- **WHAT THE TASK ASKS**: Extract every line where the string "parts" appears.
— BEGIN INFORMATION PROVIDED —
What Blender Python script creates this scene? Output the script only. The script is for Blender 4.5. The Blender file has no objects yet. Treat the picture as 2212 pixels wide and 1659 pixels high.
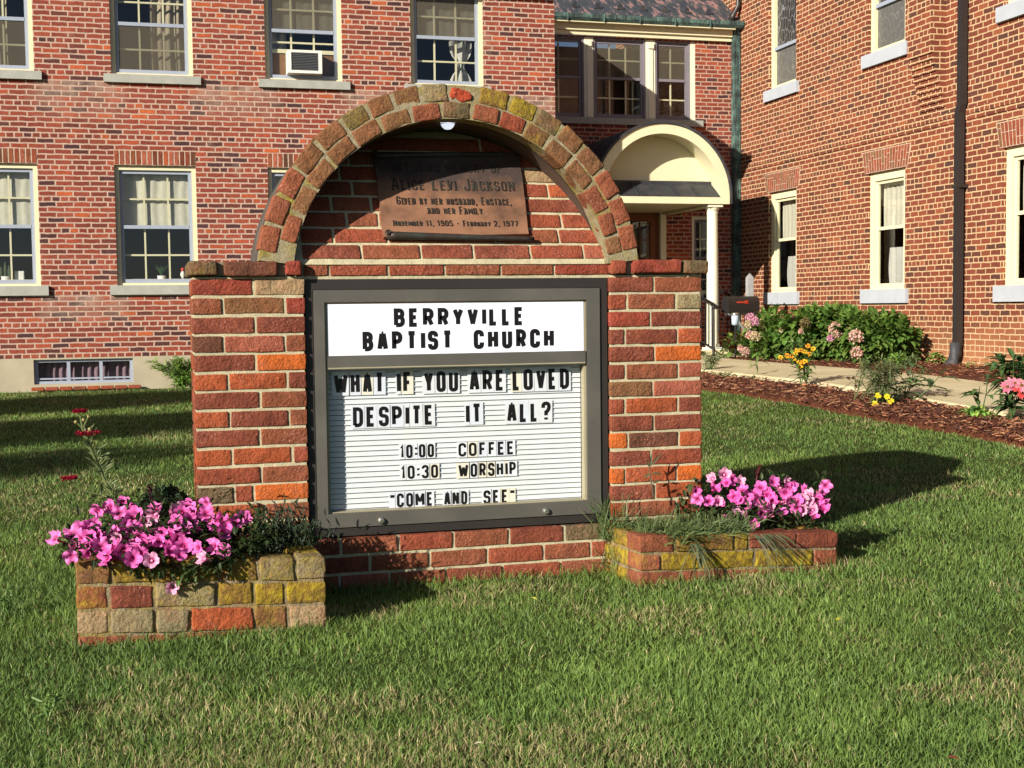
import bpy, bmesh, math, random
import numpy as np
from mathutils import Vector, Matrix, noise as mnoise
random.seed(7); RNG = np.random.default_rng(7)
SC = bpy.context.scene
COL = SC.collection

# ------------------------------------------------------------------ camera (solved from the vanishing points of the two building lines)
PW, PH = 2212.0, 1659.0                       # pixel frame in which the photograph was measured
CX, CY = PW/2, PH/2
_A = np.array([11300., 545.]); _B = np.array([335., 672.])
FPX = math.sqrt(-((_A[0]-CX)*(_B[0]-CX)+(_A[1]-CY)*(_B[1]-CY)))
_X = np.array([_A[0]-CX, -(_A[1]-CY), -FPX]); _X /= np.linalg.norm(_X)
_Y = np.array([_B[0]-CX, -(_B[1]-CY), -FPX]); _Y -= _X*(_X@_Y); _Y /= np.linalg.norm(_Y)
CAM_M = np.array([_X, _Y, np.cross(_X, _Y)])
CAM_P = np.array([0, 0, 0.96])
cam = bpy.data.cameras.new("camera"); camo = bpy.data.objects.new("camera", cam); COL.objects.link(camo)
cam.sensor_width = 36.0; cam.lens = 36.0*FPX/PW; cam.clip_end = 500; cam.clip_start = 0.05
camo.matrix_world = Matrix([list(CAM_M[0])+[0], list(CAM_M[1])+[0], list(CAM_M[2])+[0.96], [0, 0, 0, 1]])
SC.camera = camo
SC.render.resolution_x, SC.render.resolution_y = 1024, 768

# ------------------------------------------------------------------ light
SUN_D = Vector((1.37, 1.0, -0.67)).normalized()
EL = math.asin(-SUN_D.z); ROT = math.atan2(-SUN_D.x, -SUN_D.y)
W = bpy.data.worlds.new("World"); SC.world = W; W.use_nodes = True
wn = W.node_tree.nodes; wl = W.node_tree.links
sky = wn.new("ShaderNodeTexSky"); sky.sky_type = 'NISHITA'; sky.sun_disc = False
sky.air_density = .6; sky.dust_density = .6; sky.sun_elevation = EL; sky.sun_rotation = ROT % (2*math.pi)
wl.new(sky.outputs[0], wn["Background"].inputs[0]); wn["Background"].inputs[1].default_value = 0.05
sl = bpy.data.lights.new("sun", 'SUN'); sl.energy = 5.0; sl.angle = math.radians(0.5); sl.color = (1.0, 0.89, 0.75)
so = bpy.data.objects.new("sun", sl); COL.objects.link(so); so.location = (-14, -10, 12)
so.rotation_euler = SUN_D.to_track_quat('-Z', 'Y').to_euler()
SC.view_settings.view_transform = 'Standard'; SC.view_settings.look = 'None'
SC.view_settings.gamma = 1.0; SC.view_settings.exposure = 0.75
SC.cycles.max_bounces = 6; SC.cycles.diffuse_bounces = 2; SC.cycles.glossy_bounces = 2
SC.cycles.transparent_max_bounces = 12; SC.cycles.transmission_bounces = 4
SC.cycles.caustics_reflective = False; SC.cycles.caustics_refractive = False

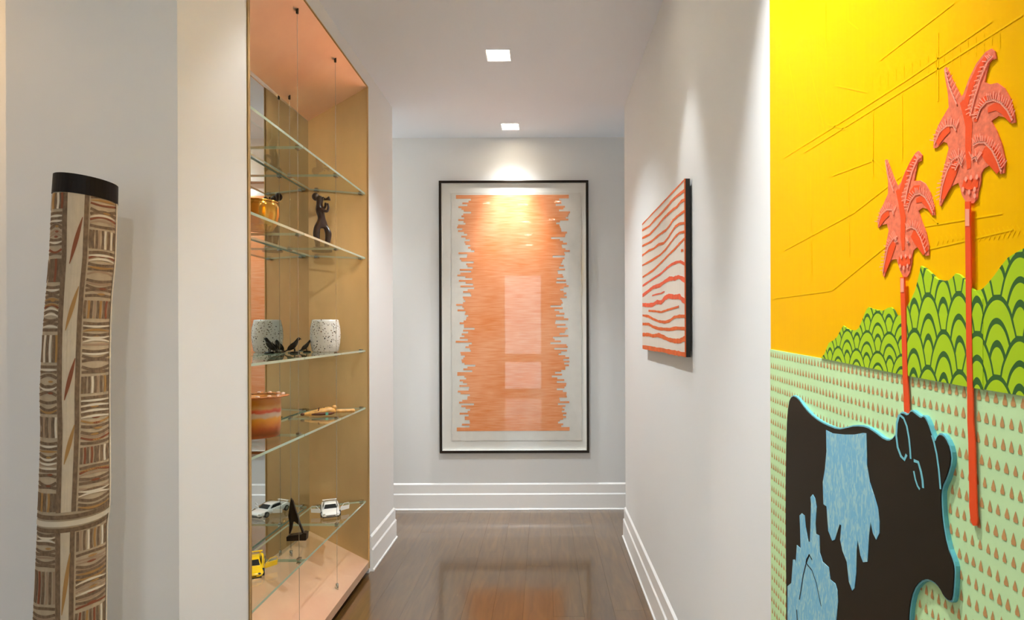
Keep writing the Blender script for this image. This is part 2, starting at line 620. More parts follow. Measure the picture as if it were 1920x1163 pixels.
downlight(-1.9, 3.82, 0.045, 'small downlight in the left arm of the corridor, out of the picture', P_DOWN * 0.6, (0, 0.0, -1), 116, 0.5, (0.92, 0.985, 1.03))

# ------------------------------------------------------------------ display cabinet in the left wall
cab = thing('display_cabinet', 'copper and brass lined display cabinet recessed in the left wall, with a mirrored back', 'cabinet', (CF, 2.4, 0.0))
ZT0, ZT1 = 2.515, 2.302     # copper top: front and back heights
ZB0, ZB1 = 0.066, 0.258     # copper floor: front and back heights
T = 0.006
# mirrored back
MB().box(CB - T, CB, CY0, CY1B, ZB1 - 0.03, ZT1 + 0.03).build('mirror_back', M['mirror'], cab, world=True)
# far and near brass ends
MB().hexa([(CB, CY1B, 0.03), (CF, CY1, 0.03), (CF, CY1 + T, 0.03), (CB, CY1B + T, 0.03)], [(CB, CY1B, 2.517), (CF, CY1, 2.517), (CF, CY1 + T, 2.517), (CB, CY1B + T, 2.517)]).build('end_panel', M['brass'], cab, world=True, label='satin brass far end panel')
MB().box(CB, CF, CY0 - T, CY0, 0.03, 2.517).build('end_panel', M['brass'], cab, world=True, label='satin brass near end panel')
# sloping copper top and floor
MB().hexa([(CF, CY0, ZT0), (CF, CY1 - 0.001, ZT0), (CB, CY1B - 0.001, ZT1), (CB, CY0, ZT1)], [(CF, CY0, ZT0 + 0.002), (CF, CY1 - 0.001, ZT0 + 0.002), (CB, CY1B - 0.001, ZT1 + 0.03), (CB, CY0, ZT1 + 0.03)]).build('copper_top', M['copper'], cab, world=True)
mb = MB()
mb.hexa([(CF, CY0, 0.028), (CF, CY1 - 0.001, 0.028), (CB, CY1B - 0.001, 0.10), (CB, CY0, 0.10)], [(CF, CY0, ZB0), (CF, CY1 - 0.001, ZB0), (CB, CY1B - 0.001, ZB1), (CB, CY0, ZB1)])
mb.build('copper_floor', M['copper'], cab, world=True)
MB().box(CF - 0.04, CF - 0.03, CY0, CY1 - 0.02, 0.0, 0.03).build('toe_kick', M['kick'], cab, world=True)
# thin brass edge trims round the opening
for args in ((CF - 0.002, CF + 0.003, CY0 - 0.006, CY0 + 0.004, 0.03, 2.517), (CF - 0.002, CF + 0.003, CY1 - 0.004, CY1 + 0.006, 0.03, 2.517), (CF - 0.002, CF + 0.003, CY0 + 0.004, CY1 - 0.004, 2.513, 2.519)):
    MB().box(*args).build('edge_trim', M['brass'], cab, world=True)
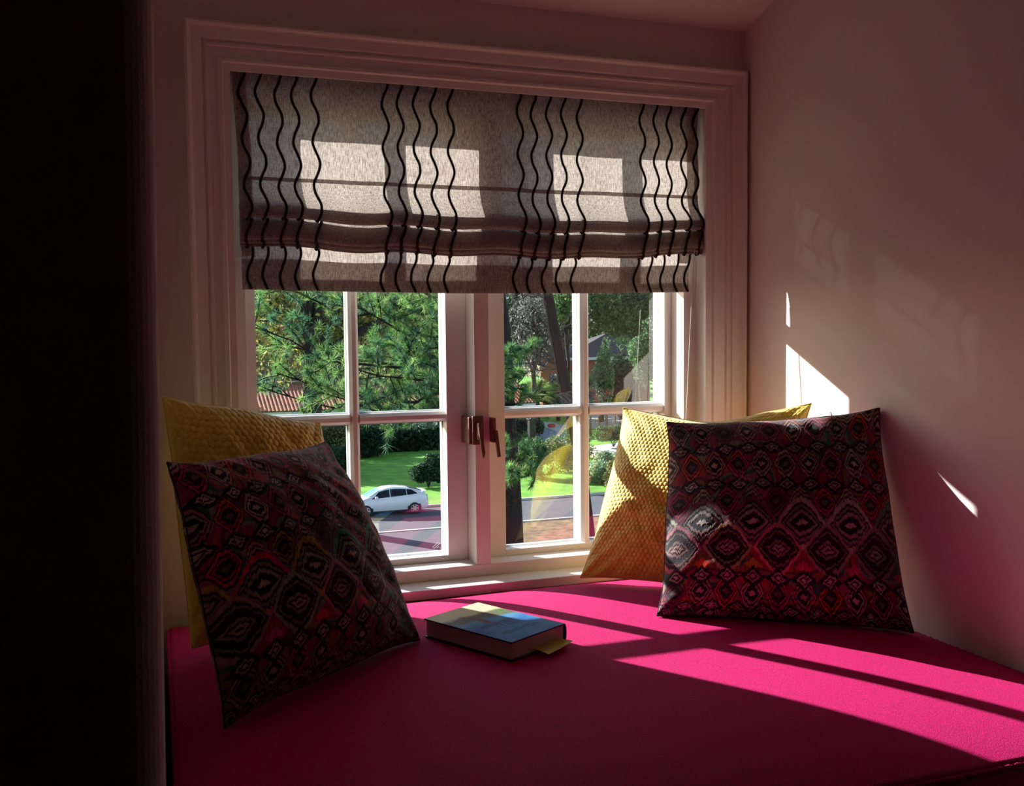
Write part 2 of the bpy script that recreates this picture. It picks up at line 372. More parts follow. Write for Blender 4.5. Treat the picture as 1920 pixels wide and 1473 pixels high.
def blind_sheet(name, s0, s1, off, ns, nx, x0=.2015, x1=1.4925):
    s = np.linspace(s0, s1, ns); x = np.linspace(x0, x1, nx); S, X = np.meshgrid(s, x, indexing='ij'); return grid(name, blind_pt(S, X, off), 'linen', blind)
o = blind_sheet('shade_fabric', 0, SL[-1], 0., 360, 160)
o = blind_sheet('hem', SL[-1]-.075, SL[-1]-.0005, -.0025, 10, 160)   # doubled cloth of the hem, behind the face
o = blind_sheet('side_turning', .004, SL[-1]-.08, -.0015, 300, 6, .2022, .236)
o = blind_sheet('side_turning', .004, SL[-1]-.08, -.0015, 300, 6, 1.458, 1.492)
xt = [.223, .263, .309, .350, .398, .578, .618, .661, .706, .752, .948, .988, .1031*10, .1075*10, .1122*10, 1.315, 1.359, 1.402, 1.448, 1.484]
s = np.linspace(.003, SL[-1]-.001, 900)
for k, x in enumerate(xt):
    X = x+.0085*np.sin(2*math.pi*(s+.028+.004*math.sin(k*2.1))/.112)+.0003*np.sin(s*190+k)
    rad = .0034*(1+.25*np.sin(s*2200+k))
    tube('wavy_cord', blind_pt(s, X, .0024), rad, 'cord', blind, 6)
b = B(); b.box(.204-BL[0], 1.49-BL[0], .016, .030, -.020, .004, .002); b.done('headrail', 'trim', blind)
P0, P1, P2 = at(1302, 468, -.002), at(1297, 563, .0), at(1286, 800, -.005)
P0b, P1b = at(1307, 470, -.0), at(1304, 566, .0)
tube('lift_cord', np.array([P0, (P0+P1)/2, P1])-np.array(BL), .0009, 'white_cord', blind)
tube('lift_cord', np.array([P0b, (P0b+P1b)/2, P1b, P1])-np.array(BL), .0009, 'white_cord', blind)
tube('cord_tassel', np.array([P1, P1*.66+P2*.34, P1*.33+P2*.67, P2])-np.array(BL), [.0014, .0015, .0016, .0016], 'white_cord', blind)

blind_sheet('batten_pocket', float(np.interp(-.392, -PP[:60, 1], SL[:60])), float(np.interp(-.382, -PP[:60, 1], SL[:60])), .0022, 5, 120)

# ------------------------------------------------------------------ window seat
b = B(); b.box(.016, XR-.004, -1.40, -.001, ZF, -.80, .002)
bench = b.done('window_bench', 'bench'); props(bench, 'painted box bench below the magenta seat cushion', 'bench')
cush = props(empty('seat_cushion', (.82, -.7, -.80)), 'magenta felt seat cushion filling the whole window seat', 'seat cushion')
CO = np.array(cush.location)
X0, X1, Y0, Y1 = .014, XR-.003, -1.328, -.043
def cush_top(x, y):
    u = (x-(X0+X1)/2)/((X1-X0)/2); v = (y-(Y0+Y1)/2)/((Y1-Y0)/2)
    return -.690+.032*(1-np.abs(u)**3.5)*(1-np.abs(v)**5)+.0015*np.sin(x*7+1)*np.cos(y*5)*(1-u*u)
u = np.sin(np.linspace(-math.pi/2, math.pi/2, 140)); X, Y = np.meshgrid((X0+X1)/2+u*(X1-X0)/2, (Y0+Y1)/2+u*(Y1-Y0)/2, indexing='ij')
U, Vv = np.meshgrid(u, u, indexing='ij'); edge = np.maximum(np.abs(U), np.abs(Vv))
Z = cush_top(X, Y)-.012*np.clip((edge-.985)/.015, 0, 1)**2
grid('cushion_top', np.stack([X, Y, Z], -1)-CO, 'velvet', cush, flip=True)
b = B(); b.box(X0-CO[0], X1-CO[0], Y0-CO[1], Y1-CO[1], 0.001, -.703+.80, .012); b.done('cushion_side', 'velvet', cush, True)
def ring(z, inset):
    P = []
    r = .02; xs = (X0+inset, X1-inset); ys = (Y0+inset, Y1-inset)
    for cx, cy, a0 in ((xs[1]-r, ys[0]+r, -90), (xs[1]-r, ys[1]-r, 0), (xs[0]+r, ys[1]-r, 90), (xs[0]+r, ys[0]+r, 180)):
        for k in range(7):
            a = math.radians(a0+15*k); P.append((cx+r*math.cos(a), cy+r*math.sin(a), z))
    P.append(P[0]); P = np.array(P); out = []
    for a, c in zip(P[:-1], P[1:]):
        n = max(1, int(np.linalg.norm(c-a)/.006)); out += [a+(c-a)*t for t in np.linspace(0, 1, n, endpoint=False)]
    out = np.array(out); out = np.vstack([out, out[:1]]); out[:, 2] += .0012*np.sin(np.arange(len(out))*1.9); return out
tube('welt', ring(-.697, .001)-CO, .0042, 'velvet', cush, 8)
tube('welt', ring(-.793, .001)-CO, .0042, 'velvet', cush, 8)

# ------------------------------------------------------------------ pillows
def pillow_grid(C, n, thick, pin=.07, side=1, dip=0., ex=.75, seed=0):
    """C: BL, BR, TR, TL corners; returns points n x n for the front (side=1) or back (-1), plus s,t"""
    BLc, BRc, TRc, TLc = [np.array(c, float) for c in C]
    a = np.linspace(-1, 1, n); a = np.sign(a)*np.abs(a)**.92
    U, V = np.meshgrid(a, a, indexing='ij')
    bul = .018; x = U*(1-pin*(1-np.abs(V)**5)+bul*(1-V*V)); y = V*(1-pin*(1-np.abs(U)**5)+bul*(1-U*U))
    rc = 1-.02*(np.abs(U)*np.abs(V))**10; x = x*rc; y = y*rc
    y = y-dip*np.exp(-(U*1.9)**2)*np.clip((V+1)/2, 0, 1)**2
    x = x+.012*(vnoise(V*4+3, U*0+seed, seed)-.5)*np.abs(U)**6; y = y+.012*(vnoise(U*4+5, V*0+seed, seed)-.5)*np.abs(V)**6
    s, t = (x+1)/2, (y+1)/2
    P = (BLc*((1-s)*(1-t))[..., None]+BRc*(s*(1-t))[..., None]+TRc*(s*t)[..., None]+TLc*((1-s)*t)[..., None])
    nrm = np.cross(BRc-BLc, TLc-BLc); nrm /= np.linalg.norm(nrm)     # faces the viewer
    h = ((1-U*U)*(1-V*V)).clip(0)**ex*thick
    cr = np.exp(-3.2*(1-np.abs(U)))*np.exp(-3.2*(1-np.abs(V)))
    wr = (vnoise(U*5+9+seed, V*5+3, seed)-.5)*.016*(h/thick)+(vnoise((U+V)*7, (U-V)*3, seed+2)-.5)*.010*(h/thick)
    wr += .010*np.sin((np.abs(U)-np.abs(V))*26)*cr*(h/thick)**.5
    P = P+nrm*side*(h+wr)[..., None]
    return P, (U+1)/2, (V+1)/2, nrm, h
def rest(P):        # the pillow settles on the cushion instead of sinking in
    P[..., 2] = np.maximum(P[..., 2], cush_top(P[..., 0], P[..., 1])+.0015); P[..., 0] = np.clip(P[..., 0], .014, XR-.003); return P
def smoothstep(a, b_, x):
    t = np.clip((x-a)/(b_-a), 0, 1); return t*t*(3-2*t)
def hexdome(s, t, W, H, pitch, seed):
    pitch = .0185 if seed == 9 else pitch
    x = s*W+.0014*vnoise(s*40, t*40, seed); y = t*H+.0014*vnoise(s*40+7, t*40+3, seed+1)
    dy = pitch*.866; best = np.full(s.shape, 9.)
    for q in (0, 1):
        yy = (y-q*dy)/(2*dy); xx = (x-q*pitch/2)/pitch
        d = np.hypot((xx-np.round(xx))*pitch, (yy-np.round(yy))*2*dy); best = np.minimum(best, d)
    return (1-(best/(pitch*.56))**2).clip(0)
def hashf(a, b_, s):
    v = np.sin(a*12.9898+b_*78.233+s*37.719)*43758.5453; return v-np.floor(v)
DARK = np.array(lin('1c1424')[:3]); MAUVE = np.array(lin('c4a8a2')[:3])
PAL = np.array([lin(c)[:3] for c in ('d8324a', 'e04a28', 'c92764', 'b9a08f', '3f8a72', 'd0567c', 'b58a22', '7f2d4c')])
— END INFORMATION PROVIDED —
- **SOLUTION TO THE EXERCISE**:
Keep writing the Blender script for this image. This is part 2, starting at line 620. More parts follow. Measure the picture as if it were 1920x1163 pixels.
Write part 2 of the bpy script that recreates this picture. It picks up at line 372. More parts follow. Write for Blender 4.5. Treat the picture as 1920 pixels wide and 1473 pixels high.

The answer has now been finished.